▶ _What you need to do_: Collect all the lines that mention the word "from".
+---+
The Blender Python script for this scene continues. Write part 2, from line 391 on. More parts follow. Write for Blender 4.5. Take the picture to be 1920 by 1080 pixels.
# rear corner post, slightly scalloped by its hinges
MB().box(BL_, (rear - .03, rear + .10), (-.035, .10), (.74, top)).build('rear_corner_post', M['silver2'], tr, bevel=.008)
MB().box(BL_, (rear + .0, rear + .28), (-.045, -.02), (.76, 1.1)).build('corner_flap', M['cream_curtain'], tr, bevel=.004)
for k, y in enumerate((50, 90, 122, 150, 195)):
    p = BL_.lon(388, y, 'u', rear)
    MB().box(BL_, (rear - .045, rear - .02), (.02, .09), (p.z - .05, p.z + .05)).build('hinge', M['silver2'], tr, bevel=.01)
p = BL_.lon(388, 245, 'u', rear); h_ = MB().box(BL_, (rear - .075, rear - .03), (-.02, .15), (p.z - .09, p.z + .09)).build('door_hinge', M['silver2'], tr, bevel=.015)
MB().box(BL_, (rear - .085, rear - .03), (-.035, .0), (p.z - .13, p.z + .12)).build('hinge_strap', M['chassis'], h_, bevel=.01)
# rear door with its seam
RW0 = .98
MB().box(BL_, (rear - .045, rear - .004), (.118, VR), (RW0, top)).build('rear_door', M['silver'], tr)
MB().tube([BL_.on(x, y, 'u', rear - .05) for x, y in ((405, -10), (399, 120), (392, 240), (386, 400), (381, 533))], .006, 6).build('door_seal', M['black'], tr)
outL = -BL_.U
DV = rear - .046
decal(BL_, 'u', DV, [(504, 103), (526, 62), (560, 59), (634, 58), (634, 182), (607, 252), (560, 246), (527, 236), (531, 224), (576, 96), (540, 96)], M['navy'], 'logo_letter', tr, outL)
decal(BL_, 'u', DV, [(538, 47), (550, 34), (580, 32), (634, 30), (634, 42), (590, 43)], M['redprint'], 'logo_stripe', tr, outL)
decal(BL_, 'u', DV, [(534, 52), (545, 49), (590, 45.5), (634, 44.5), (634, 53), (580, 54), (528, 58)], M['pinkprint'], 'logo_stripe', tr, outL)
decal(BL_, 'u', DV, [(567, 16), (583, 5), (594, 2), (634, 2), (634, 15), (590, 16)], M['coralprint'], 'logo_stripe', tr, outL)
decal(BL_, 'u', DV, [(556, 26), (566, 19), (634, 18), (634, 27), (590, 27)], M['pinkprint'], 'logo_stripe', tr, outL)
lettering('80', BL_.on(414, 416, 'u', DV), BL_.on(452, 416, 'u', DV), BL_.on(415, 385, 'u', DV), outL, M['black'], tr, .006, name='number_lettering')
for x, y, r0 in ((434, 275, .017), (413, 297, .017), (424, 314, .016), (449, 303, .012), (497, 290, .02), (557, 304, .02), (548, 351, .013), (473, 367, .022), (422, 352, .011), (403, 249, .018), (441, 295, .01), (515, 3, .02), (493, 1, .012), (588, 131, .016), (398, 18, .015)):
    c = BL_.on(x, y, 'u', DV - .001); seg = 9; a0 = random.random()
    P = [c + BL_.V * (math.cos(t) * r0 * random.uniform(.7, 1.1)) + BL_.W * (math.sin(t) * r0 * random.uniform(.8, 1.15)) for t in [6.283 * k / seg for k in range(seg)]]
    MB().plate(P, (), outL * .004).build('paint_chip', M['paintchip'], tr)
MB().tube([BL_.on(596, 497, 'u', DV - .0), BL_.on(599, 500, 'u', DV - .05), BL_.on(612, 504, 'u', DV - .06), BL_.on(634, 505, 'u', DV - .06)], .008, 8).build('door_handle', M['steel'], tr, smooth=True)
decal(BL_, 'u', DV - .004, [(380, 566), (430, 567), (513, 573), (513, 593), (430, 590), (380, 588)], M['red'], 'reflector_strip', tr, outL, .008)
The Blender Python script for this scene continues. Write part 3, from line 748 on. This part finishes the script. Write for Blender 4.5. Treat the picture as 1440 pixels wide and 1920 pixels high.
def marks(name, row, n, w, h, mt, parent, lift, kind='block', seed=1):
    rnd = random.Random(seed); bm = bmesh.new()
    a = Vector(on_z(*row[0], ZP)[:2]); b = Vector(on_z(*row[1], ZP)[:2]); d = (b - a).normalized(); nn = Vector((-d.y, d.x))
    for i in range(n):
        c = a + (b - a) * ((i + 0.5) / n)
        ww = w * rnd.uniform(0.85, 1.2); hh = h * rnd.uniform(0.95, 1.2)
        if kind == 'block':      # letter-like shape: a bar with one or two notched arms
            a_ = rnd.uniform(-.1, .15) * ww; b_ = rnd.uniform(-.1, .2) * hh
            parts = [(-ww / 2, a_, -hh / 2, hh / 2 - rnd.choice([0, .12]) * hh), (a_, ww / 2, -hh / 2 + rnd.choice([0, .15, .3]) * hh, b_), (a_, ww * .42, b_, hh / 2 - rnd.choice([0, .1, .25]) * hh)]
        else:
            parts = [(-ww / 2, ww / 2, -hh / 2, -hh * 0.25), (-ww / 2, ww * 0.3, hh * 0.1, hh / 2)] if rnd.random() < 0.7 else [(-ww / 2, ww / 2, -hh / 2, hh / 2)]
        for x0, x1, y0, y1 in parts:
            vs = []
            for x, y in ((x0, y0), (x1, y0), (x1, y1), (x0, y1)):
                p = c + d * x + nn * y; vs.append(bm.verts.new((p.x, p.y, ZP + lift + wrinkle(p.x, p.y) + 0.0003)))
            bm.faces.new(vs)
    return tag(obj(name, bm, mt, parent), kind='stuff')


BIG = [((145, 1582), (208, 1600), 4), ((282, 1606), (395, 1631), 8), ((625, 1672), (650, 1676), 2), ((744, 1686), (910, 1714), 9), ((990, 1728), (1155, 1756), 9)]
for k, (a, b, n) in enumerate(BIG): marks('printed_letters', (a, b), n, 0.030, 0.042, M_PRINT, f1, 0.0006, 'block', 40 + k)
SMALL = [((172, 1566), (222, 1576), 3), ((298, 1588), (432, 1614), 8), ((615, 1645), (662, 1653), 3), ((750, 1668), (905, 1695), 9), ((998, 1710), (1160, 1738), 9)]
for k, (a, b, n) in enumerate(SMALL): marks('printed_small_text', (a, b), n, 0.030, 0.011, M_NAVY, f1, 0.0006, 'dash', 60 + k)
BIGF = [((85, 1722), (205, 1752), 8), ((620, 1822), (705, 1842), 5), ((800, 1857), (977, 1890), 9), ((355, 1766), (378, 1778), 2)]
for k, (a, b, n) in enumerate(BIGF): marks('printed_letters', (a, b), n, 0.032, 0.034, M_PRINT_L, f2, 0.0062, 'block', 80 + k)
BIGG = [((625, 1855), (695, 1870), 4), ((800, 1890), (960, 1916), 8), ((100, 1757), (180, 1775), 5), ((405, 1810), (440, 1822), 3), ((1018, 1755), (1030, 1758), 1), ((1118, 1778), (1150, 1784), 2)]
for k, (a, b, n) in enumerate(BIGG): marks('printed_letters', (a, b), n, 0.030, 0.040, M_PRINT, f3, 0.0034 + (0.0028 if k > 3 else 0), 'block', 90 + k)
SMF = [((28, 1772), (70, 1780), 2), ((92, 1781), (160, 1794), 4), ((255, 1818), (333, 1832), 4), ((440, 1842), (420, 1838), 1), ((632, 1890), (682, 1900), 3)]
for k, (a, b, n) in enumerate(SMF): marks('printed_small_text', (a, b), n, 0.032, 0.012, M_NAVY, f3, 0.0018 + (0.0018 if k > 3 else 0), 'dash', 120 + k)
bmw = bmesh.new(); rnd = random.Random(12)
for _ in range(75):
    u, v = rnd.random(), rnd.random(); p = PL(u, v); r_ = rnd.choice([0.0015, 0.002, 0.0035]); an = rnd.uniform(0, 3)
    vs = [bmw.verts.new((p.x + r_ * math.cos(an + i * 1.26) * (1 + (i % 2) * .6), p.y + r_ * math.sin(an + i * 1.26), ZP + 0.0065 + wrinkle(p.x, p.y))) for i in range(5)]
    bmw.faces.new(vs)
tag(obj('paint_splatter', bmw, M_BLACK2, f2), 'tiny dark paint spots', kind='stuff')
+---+
▶ _The reply_:
The Blender Python script for this scene continues. Write part 2, from line 391 on. More parts follow. Write for Blender 4.5. Take the picture to be 1920 by 1080 pixels.
The Blender Python script for this scene continues. Write part 3, from line 748 on. This part finishes the script. Write for Blender 4.5. Treat the picture as 1440 pixels wide and 1920 pixels high.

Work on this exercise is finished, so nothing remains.